REQUIREMENTS: Your task is to print the material below exactly as presented.

COLLECTED DATA:
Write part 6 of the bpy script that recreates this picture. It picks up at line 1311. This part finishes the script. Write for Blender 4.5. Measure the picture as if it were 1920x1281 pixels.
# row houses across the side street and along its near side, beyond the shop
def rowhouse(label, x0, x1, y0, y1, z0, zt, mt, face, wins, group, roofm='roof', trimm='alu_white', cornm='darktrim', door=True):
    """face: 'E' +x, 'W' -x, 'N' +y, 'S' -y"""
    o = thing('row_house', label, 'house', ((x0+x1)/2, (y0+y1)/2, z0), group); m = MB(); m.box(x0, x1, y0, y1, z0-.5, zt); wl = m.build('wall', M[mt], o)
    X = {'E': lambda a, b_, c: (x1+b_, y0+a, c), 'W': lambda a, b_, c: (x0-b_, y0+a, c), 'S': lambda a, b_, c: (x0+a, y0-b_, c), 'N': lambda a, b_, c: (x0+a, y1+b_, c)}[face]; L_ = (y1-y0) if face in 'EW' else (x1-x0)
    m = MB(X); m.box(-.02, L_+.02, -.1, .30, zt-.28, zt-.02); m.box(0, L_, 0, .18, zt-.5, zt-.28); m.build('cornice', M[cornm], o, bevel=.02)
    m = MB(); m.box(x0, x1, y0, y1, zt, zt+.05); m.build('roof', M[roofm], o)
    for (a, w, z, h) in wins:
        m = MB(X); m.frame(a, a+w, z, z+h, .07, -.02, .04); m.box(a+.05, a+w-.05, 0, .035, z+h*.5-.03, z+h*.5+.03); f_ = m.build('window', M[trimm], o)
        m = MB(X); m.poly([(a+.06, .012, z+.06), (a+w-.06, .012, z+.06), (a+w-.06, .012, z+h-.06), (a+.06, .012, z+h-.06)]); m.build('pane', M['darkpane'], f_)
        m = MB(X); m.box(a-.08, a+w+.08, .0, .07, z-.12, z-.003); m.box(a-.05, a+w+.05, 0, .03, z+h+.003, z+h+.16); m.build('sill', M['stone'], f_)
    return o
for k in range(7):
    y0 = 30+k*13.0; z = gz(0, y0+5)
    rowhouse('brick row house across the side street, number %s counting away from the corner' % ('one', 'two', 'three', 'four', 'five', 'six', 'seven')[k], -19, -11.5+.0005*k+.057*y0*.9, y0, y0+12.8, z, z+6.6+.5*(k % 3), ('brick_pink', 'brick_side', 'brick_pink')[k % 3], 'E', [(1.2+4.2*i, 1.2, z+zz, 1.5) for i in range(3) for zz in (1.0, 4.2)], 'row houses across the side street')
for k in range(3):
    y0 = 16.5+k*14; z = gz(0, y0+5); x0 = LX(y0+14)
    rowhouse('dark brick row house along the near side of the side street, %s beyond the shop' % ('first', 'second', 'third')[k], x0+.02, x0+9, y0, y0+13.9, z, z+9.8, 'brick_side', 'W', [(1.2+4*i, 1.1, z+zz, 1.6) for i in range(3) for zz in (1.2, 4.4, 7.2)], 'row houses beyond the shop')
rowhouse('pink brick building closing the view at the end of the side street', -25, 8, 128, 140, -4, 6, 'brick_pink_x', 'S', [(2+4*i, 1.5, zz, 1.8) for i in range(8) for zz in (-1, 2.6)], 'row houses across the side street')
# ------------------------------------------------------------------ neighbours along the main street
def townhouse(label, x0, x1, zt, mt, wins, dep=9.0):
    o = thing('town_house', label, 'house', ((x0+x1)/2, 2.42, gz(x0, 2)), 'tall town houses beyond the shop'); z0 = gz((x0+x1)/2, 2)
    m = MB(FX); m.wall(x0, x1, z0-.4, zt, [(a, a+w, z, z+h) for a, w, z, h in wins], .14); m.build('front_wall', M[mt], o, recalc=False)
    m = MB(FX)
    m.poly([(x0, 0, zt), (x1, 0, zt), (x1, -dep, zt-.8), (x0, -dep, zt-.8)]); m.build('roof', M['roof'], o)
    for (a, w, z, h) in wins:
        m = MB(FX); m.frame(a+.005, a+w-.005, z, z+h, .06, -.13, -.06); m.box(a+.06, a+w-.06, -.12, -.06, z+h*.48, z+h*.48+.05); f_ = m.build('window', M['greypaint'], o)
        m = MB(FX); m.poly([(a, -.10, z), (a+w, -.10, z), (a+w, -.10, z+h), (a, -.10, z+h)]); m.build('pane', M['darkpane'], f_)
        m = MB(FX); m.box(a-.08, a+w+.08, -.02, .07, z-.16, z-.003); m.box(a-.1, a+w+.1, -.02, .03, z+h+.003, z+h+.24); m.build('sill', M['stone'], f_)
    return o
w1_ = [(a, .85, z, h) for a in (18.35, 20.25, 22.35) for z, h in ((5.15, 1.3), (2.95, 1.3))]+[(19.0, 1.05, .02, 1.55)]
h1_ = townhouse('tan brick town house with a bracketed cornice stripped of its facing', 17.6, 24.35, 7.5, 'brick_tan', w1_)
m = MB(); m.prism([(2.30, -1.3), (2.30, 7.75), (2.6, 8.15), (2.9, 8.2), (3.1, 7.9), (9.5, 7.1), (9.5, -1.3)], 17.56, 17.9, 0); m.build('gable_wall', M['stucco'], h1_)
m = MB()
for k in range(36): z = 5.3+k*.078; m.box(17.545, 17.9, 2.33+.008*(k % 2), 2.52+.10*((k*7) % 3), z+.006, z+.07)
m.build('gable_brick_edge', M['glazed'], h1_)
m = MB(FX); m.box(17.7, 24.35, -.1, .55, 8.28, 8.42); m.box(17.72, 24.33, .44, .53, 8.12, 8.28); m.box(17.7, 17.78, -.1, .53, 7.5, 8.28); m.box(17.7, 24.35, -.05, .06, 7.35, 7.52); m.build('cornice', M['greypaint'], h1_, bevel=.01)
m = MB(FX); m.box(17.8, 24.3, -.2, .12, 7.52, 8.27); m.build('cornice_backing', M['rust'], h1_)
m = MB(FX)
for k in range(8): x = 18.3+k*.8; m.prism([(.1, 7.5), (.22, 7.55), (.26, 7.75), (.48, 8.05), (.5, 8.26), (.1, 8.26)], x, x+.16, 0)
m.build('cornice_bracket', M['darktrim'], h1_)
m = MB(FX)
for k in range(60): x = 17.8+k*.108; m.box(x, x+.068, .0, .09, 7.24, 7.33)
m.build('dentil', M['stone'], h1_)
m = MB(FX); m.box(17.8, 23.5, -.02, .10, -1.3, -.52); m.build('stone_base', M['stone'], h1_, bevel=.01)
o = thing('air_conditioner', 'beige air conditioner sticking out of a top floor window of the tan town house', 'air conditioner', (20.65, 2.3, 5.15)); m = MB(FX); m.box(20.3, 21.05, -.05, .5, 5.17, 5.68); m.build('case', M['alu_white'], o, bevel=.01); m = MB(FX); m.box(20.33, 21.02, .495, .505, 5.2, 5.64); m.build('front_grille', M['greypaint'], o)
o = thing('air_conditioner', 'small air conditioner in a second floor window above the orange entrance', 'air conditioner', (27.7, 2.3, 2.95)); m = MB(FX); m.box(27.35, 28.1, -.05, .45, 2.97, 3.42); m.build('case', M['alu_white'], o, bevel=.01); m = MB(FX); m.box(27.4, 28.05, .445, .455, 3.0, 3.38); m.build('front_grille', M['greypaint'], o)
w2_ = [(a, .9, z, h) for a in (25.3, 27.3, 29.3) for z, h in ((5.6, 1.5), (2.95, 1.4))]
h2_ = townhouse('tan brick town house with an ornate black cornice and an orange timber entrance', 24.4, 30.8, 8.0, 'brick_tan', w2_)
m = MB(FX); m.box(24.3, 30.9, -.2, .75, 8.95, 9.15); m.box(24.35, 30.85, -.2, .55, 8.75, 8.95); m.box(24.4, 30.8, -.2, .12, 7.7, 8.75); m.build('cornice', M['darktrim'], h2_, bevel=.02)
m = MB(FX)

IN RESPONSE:
Write part 6 of the bpy script that recreates this picture. It picks up at line 1311. This part finishes the script. Write for Blender 4.5. Measure the picture as if it were 1920x1281 pixels.
# row houses across the side street and along its near side, beyond the shop
def rowhouse(label, x0, x1, y0, y1, z0, zt, mt, face, wins, group, roofm='roof', trimm='alu_white', cornm='darktrim', door=True):
    """face: 'E' +x, 'W' -x, 'N' +y, 'S' -y"""
    o = thing('row_house', label, 'house', ((x0+x1)/2, (y0+y1)/2, z0), group); m = MB(); m.box(x0, x1, y0, y1, z0-.5, zt); wl = m.build('wall', M[mt], o)
    X = {'E': lambda a, b_, c: (x1+b_, y0+a, c), 'W': lambda a, b_, c: (x0-b_, y0+a, c), 'S': lambda a, b_, c: (x0+a, y0-b_, c), 'N': lambda a, b_, c: (x0+a, y1+b_, c)}[face]; L_ = (y1-y0) if face in 'EW' else (x1-x0)
    m = MB(X); m.box(-.02, L_+.02, -.1, .30, zt-.28, zt-.02); m.box(0, L_, 0, .18, zt-.5, zt-.28); m.build('cornice', M[cornm], o, bevel=.02)
    m = MB(); m.box(x0, x1, y0, y1, zt, zt+.05); m.build('roof', M[roofm], o)
    for (a, w, z, h) in wins:
        m = MB(X); m.frame(a, a+w, z, z+h, .07, -.02, .04); m.box(a+.05, a+w-.05, 0, .035, z+h*.5-.03, z+h*.5+.03); f_ = m.build('window', M[trimm], o)
        m = MB(X); m.poly([(a+.06, .012, z+.06), (a+w-.06, .012, z+.06), (a+w-.06, .012, z+h-.06), (a+.06, .012, z+h-.06)]); m.build('pane', M['darkpane'], f_)
        m = MB(X); m.box(a-.08, a+w+.08, .0, .07, z-.12, z-.003); m.box(a-.05, a+w+.05, 0, .03, z+h+.003, z+h+.16); m.build('sill', M['stone'], f_)
    return o
for k in range(7):
    y0 = 30+k*13.0; z = gz(0, y0+5)
    rowhouse('brick row house across the side street, number %s counting away from the corner' % ('one', 'two', 'three', 'four', 'five', 'six', 'seven')[k], -19, -11.5+.0005*k+.057*y0*.9, y0, y0+12.8, z, z+6.6+.5*(k % 3), ('brick_pink', 'brick_side', 'brick_pink')[k % 3], 'E', [(1.2+4.2*i, 1.2, z+zz, 1.5) for i in range(3) for zz in (1.0, 4.2)], 'row houses across the side street')
for k in range(3):
    y0 = 16.5+k*14; z = gz(0, y0+5); x0 = LX(y0+14)
    rowhouse('dark brick row house along the near side of the side street, %s beyond the shop' % ('first', 'second', 'third')[k], x0+.02, x0+9, y0, y0+13.9, z, z+9.8, 'brick_side', 'W', [(1.2+4*i, 1.1, z+zz, 1.6) for i in range(3) for zz in (1.2, 4.4, 7.2)], 'row houses beyond the shop')
rowhouse('pink brick building closing the view at the end of the side street', -25, 8, 128, 140, -4, 6, 'brick_pink_x', 'S', [(2+4*i, 1.5, zz, 1.8) for i in range(8) for zz in (-1, 2.6)], 'row houses across the side street')
# ------------------------------------------------------------------ neighbours along the main street
def townhouse(label, x0, x1, zt, mt, wins, dep=9.0):
    o = thing('town_house', label, 'house', ((x0+x1)/2, 2.42, gz(x0, 2)), 'tall town houses beyond the shop'); z0 = gz((x0+x1)/2, 2)
    m = MB(FX); m.wall(x0, x1, z0-.4, zt, [(a, a+w, z, z+h) for a, w, z, h in wins], .14); m.build('front_wall', M[mt], o, recalc=False)
    m = MB(FX)
    m.poly([(x0, 0, zt), (x1, 0, zt), (x1, -dep, zt-.8), (x0, -dep, zt-.8)]); m.build('roof', M['roof'], o)
    for (a, w, z, h) in wins:
        m = MB(FX); m.frame(a+.005, a+w-.005, z, z+h, .06, -.13, -.06); m.box(a+.06, a+w-.06, -.12, -.06, z+h*.48, z+h*.48+.05); f_ = m.build('window', M['greypaint'], o)
        m = MB(FX); m.poly([(a, -.10, z), (a+w, -.10, z), (a+w, -.10, z+h), (a, -.10, z+h)]); m.build('pane', M['darkpane'], f_)
        m = MB(FX); m.box(a-.08, a+w+.08, -.02, .07, z-.16, z-.003); m.box(a-.1, a+w+.1, -.02, .03, z+h+.003, z+h+.24); m.build('sill', M['stone'], f_)
    return o
w1_ = [(a, .85, z, h) for a in (18.35, 20.25, 22.35) for z, h in ((5.15, 1.3), (2.95, 1.3))]+[(19.0, 1.05, .02, 1.55)]
h1_ = townhouse('tan brick town house with a bracketed cornice stripped of its facing', 17.6, 24.35, 7.5, 'brick_tan', w1_)
m = MB(); m.prism([(2.30, -1.3), (2.30, 7.75), (2.6, 8.15), (2.9, 8.2), (3.1, 7.9), (9.5, 7.1), (9.5, -1.3)], 17.56, 17.9, 0); m.build('gable_wall', M['stucco'], h1_)
m = MB()
for k in range(36): z = 5.3+k*.078; m.box(17.545, 17.9, 2.33+.008*(k % 2), 2.52+.10*((k*7) % 3), z+.006, z+.07)
m.build('gable_brick_edge', M['glazed'], h1_)
m = MB(FX); m.box(17.7, 24.35, -.1, .55, 8.28, 8.42); m.box(17.72, 24.33, .44, .53, 8.12, 8.28); m.box(17.7, 17.78, -.1, .53, 7.5, 8.28); m.box(17.7, 24.35, -.05, .06, 7.35, 7.52); m.build('cornice', M['greypaint'], h1_, bevel=.01)
m = MB(FX); m.box(17.8, 24.3, -.2, .12, 7.52, 8.27); m.build('cornice_backing', M['rust'], h1_)
m = MB(FX)
for k in range(8): x = 18.3+k*.8; m.prism([(.1, 7.5), (.22, 7.55), (.26, 7.75), (.48, 8.05), (.5, 8.26), (.1, 8.26)], x, x+.16, 0)
m.build('cornice_bracket', M['darktrim'], h1_)
m = MB(FX)
for k in range(60): x = 17.8+k*.108; m.box(x, x+.068, .0, .09, 7.24, 7.33)
m.build('dentil', M['stone'], h1_)
m = MB(FX); m.box(17.8, 23.5, -.02, .10, -1.3, -.52); m.build('stone_base', M['stone'], h1_, bevel=.01)
o = thing('air_conditioner', 'beige air conditioner sticking out of a top floor window of the tan town house', 'air conditioner', (20.65, 2.3, 5.15)); m = MB(FX); m.box(20.3, 21.05, -.05, .5, 5.17, 5.68); m.build('case', M['alu_white'], o, bevel=.01); m = MB(FX); m.box(20.33, 21.02, .495, .505, 5.2, 5.64); m.build('front_grille', M['greypaint'], o)
o = thing('air_conditioner', 'small air conditioner in a second floor window above the orange entrance', 'air conditioner', (27.7, 2.3, 2.95)); m = MB(FX); m.box(27.35, 28.1, -.05, .45, 2.97, 3.42); m.build('case', M['alu_white'], o, bevel=.01); m = MB(FX); m.box(27.4, 28.05, .445, .455, 3.0, 3.38); m.build('front_grille', M['greypaint'], o)
w2_ = [(a, .9, z, h) for a in (25.3, 27.3, 29.3) for z, h in ((5.6, 1.5), (2.95, 1.4))]
h2_ = townhouse('tan brick town house with an ornate black cornice and an orange timber entrance', 24.4, 30.8, 8.0, 'brick_tan', w2_)
m = MB(FX); m.box(24.3, 30.9, -.2, .75, 8.95, 9.15); m.box(24.35, 30.85, -.2, .55, 8.75, 8.95); m.box(24.4, 30.8, -.2, .12, 7.7, 8.75); m.build('cornice', M['darktrim'], h2_, bevel=.02)
m = MB(FX)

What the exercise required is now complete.